Cancún, Quintana Roo. Hace unos días se llevó a cabo en este extraño y artificioso balneario el Festival Internacional de Cultura del Caribe, centrado básicamente en cuatro largas noches musicales de sabor tropical. En el entendido de que el festival ya fue amplia y cumplidamente reseñado en estas páginas por mis colegas Merry MacMasters y Fabrizio León, este texto no es más que un colofón con algunas observaciones sobre lo bueno, lo malo, lo feo y lo interesante que pude observar durante esas cuatro jornadas caribeñas.

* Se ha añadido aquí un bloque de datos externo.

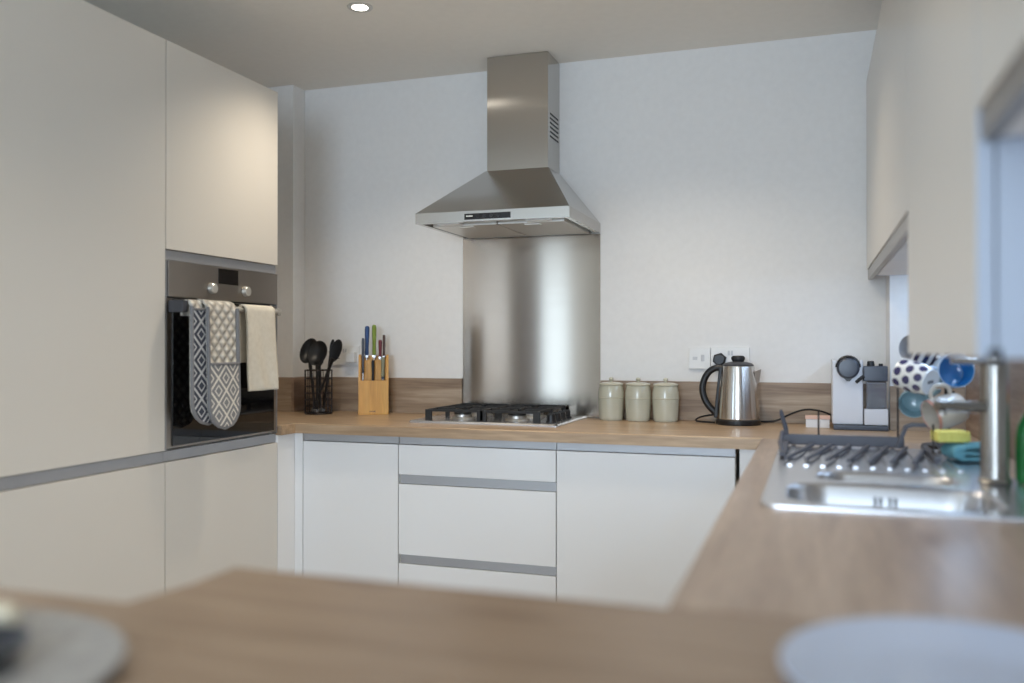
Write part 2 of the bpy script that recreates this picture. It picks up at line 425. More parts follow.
# ------------------------------------------------------------------ tall housing units
XT = -1.876
def tall_unit(y0, y1, label, oven):
    o = (XT, (y0 + y1) / 2, 0); t = thing('tall_cabinet', label, 'cabinet', o, 'tall cabinets in a bank beside the worktop')
    xb, xc = XL + .005, XT - .022
    c = MB(o)
    w = .018
    c.box(xb, xc, y0, y0 + w, .15, 2.138); c.box(xb, xc, y1 - w, y1, .15, 2.138)
    c.box(xb, xb + .008, y0 + w, y1 - w, .15, 2.138)
    for z in (.15, .842, .862, 2.12) + ((1.478,) if oven else ()): c.box(xb + .008, xc, y0 + w, y1 - w, z, z + .018)
    c.build('carcass', M['carcass'], t)
    MB(o).box(xb, XT - .06, y0, y1, 0, .149).build('plinth', M['plinth'], t)
    g = .0018
    MB(o).box(XT - .02, XT, y0 + g, y1 - g, .152, .8455, .0012).build('door', M['white'], t)
    MB(o).box(XT - .0195, XT - .008, y0 + .0005, y1 - .0005, .8475, .879, .001).build('handle_rail', M['rail'], t)
    if oven:
        MB(o).box(XT - .02, XT, y0 + g, y1 - g, 1.5, 2.14, .0012).build('door', M['white'], t)
        MB(o).box(XT - .0195, XT - .010, y0 + .0005, y1 - .0005, 1.468, 1.4985, .001).build('handle_rail', M['rail'], t)
        for ya in (y0 + .001, y1 - .006): MB(o).box(XT - .0195, XT - .001, ya, ya + .005, .881, 1.467).build('side_trim', M['rail'], t)
    else:
        MB(o).box(XT - .02, XT, y0 + g, y1 - g, .8815, 2.14, .0012).build('door', M['white'], t)
    return t
tall_unit(1.628, 2.226, 'tall white larder cabinet with one very high plain door, no oven in it', False)
tall_unit(2.2265, 2.8255, 'tall white cabinet housing the built-in oven, short door above and below', True)

# ------------------------------------------------------------------ oven
o = (XT - .25, 2.526, .885)
ov = thing('oven', 'built-in oven with steel control panel and black glass door, towels over its bar', 'oven', o)
Y0, Y1 = 2.2345, 2.8175
MB(o).box(-2.40, XT - .021, Y0 + .012, Y1 - .012, .883, 1.462).build('oven_body', M['darkgrey'], ov)
cp = MB(o).box(XT - .0205, XT + .004, Y0, Y1, 1.354, 1.4655, .0015).build('control_panel', M['steel_oven'], ov)
MB(o).box(XT + .004, XT + .0052, 2.474, 2.581, 1.409, 1.460, .0005).build('display', M['display'], cp)
for y in (2.436, 2.618):
    MB(o).cyl((XT + .004, y, 1.391), (XT + .021, y, 1.391), .0185, .017, 32, .002).build('knob', M['knob'], cp)
dr = MB(o).box(XT - .0205, XT - .002, Y0, Y1, .8855, 1.349, .002).build('oven_door', M['steel_oven'], ov)
MB(o).box(XT - .002, XT + .002, Y0 + .022, Y1 - .018, .893, 1.347, .001).build('door_glass', M['blackglass'], dr)
XBAR, ZBAR = XT + .042, 1.324
hb = MB(o).cyl((XBAR, Y0 + .01, ZBAR), (XBAR, 2.775, ZBAR), .0095, None, 20, .001).build('handle_bar', M['knob'], dr)
for y in (Y0 + .012, 2.762):
    e = .006 if y < 2.5 else 0
    MB(o).box(XT + .002, XBAR + .009 + e, y - .013, y + .013, ZBAR - .013 - e, ZBAR + .013 + e, .005).build('handle_bracket', M['darkgrey'] if y < 2.5 else M['knob'], dr)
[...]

Lo bueno. El dueto cubano formado por Daniel Castillo y Armando Garzón, con sencilla pero conmovedora música en el estilo de los viejos soneros y boleristas de la isla. El dueto Cohiba, también de Cuba, que con dos voces, guitarra y maracas hizo más y mejor música que muchas bandas numerosas y ensordecedoras, rejuveneciendo cálidamente algunos clásicos de Compay Segundo y Miguel Matamoros. La big band de Chico O'Farrill, grupo grande en tamaño, en sonido, en pericia musical y en la expresión de un jazz latino altamente condimentado y lleno de energía. El grupo dominicano Perico Ripiao, con una fascinante muestra del merengue original y auténtico. El ensamble mexicano Nueva Nostalgia, con gran capacidad para asimilar lo básico de los estilos cubanos, y con un sólido instrumentista intérprete del tres. El pianista cubano Chucho Valdés Jr., dignísimo heredero de su padre (sí, el de Irakere), exponente de una sabia síntesis sonora construida sobre lo afro, el jazz y la música de concierto contemporánea. La Orquesta de Pérez Prado, que aun sin la magia personal del Carefoca y ante el relevo generacional de la banda, hizo una sabrosa y vitaminada tanda de mambos clásicos. Una steel band de Belice, formada por una veintena de jóvenes de secundaria, que atacó con soltura y energía los géneros musicales y bailables propios de su cultura, con gran aplomo escénico y sin complicaciones innecesarias. La cubana Celina González, con una efervescente e hiperactiva presentación de sones montunos, culminada con una enorme y asombrosa demostración de santería musical. La banda del inigualable contrabajista Cachao López, otra muestra de lo mejor que se puede lograr con la fusión inteligente de géneros, estilos e influencias. El grupo Zumbao, rara y atractiva mezcla musical de dos cuencas, la caribeña de Caracas y la mediterránea de Marsella. El grupo Plena Libre de Puerto Rico, que toca y canta la plena con un gusto singular, matizado por la sólida conciencia de su identidad cultural.
Lo malo. La Danzonera del Instituto Quintanarroense de Cultura que, dentro de su condición de banda amateur, mostró muchas carencias de ensamble, ritmo y afinación, sobre todo dada la competencia a la que se enfrentó. El grupo mexicano Raíz Latina, poseedor de un somnífero sonido hueco y artificial derivado del uso de tres teclados electrónicos como materia melódica. La cubana Teresita Fernández, que se dedicó poco a la música y mucho al discurso didáctico, condescendiente y paternalista, para finalizar con el inoportuno y demagógico detalle de cantar el himno nacional mexicano. El grupo Horizon, de Trinidad y Tobago, que vino desde Puerto España hasta Cancún, para mal tocar, mal cantar y mal bailar covers de Ricky Martin. El grupo mexicano Son de Merengue, que dio una lección de monotonía y aburrimiento al atacar un merengue comercial tras otro, todos ellos idénticos, todos ellos olvidables.
Lo feo: los ingenieros de sonido del festival, quienes a lo largo de cuatro noches no dieron una, y contribuyeron a estropear consistentemente la calidad de la música.
Lo interesante. La presentación del grupo de danza contemporánea Mnemosine, comandado por Tania Pérez Salas, que como era de suponerse desconcertó a un público que no esperaba un buen interludio bailado que no fuera salsa y similares. La proyección del video bano, la tercera raíz en México, en el que el realizador Eduardo Lizalde Farías hace una interesante exploración de la negritud y la africanía en nuestro país, y hacia cuyo final aborda contundentemente el hecho no asumido pero insoslayable de que somos, finalmente, una sociedad racista. La presentación del libro Son de Cuba, una entrañable iconografía de viejos soneros isleños, con fotografías de Tomás Casademunt y textos de Leonardo Acosta, que es un valioso documento visual y musicológico que alude tanto a la nostalgia como al presente del son.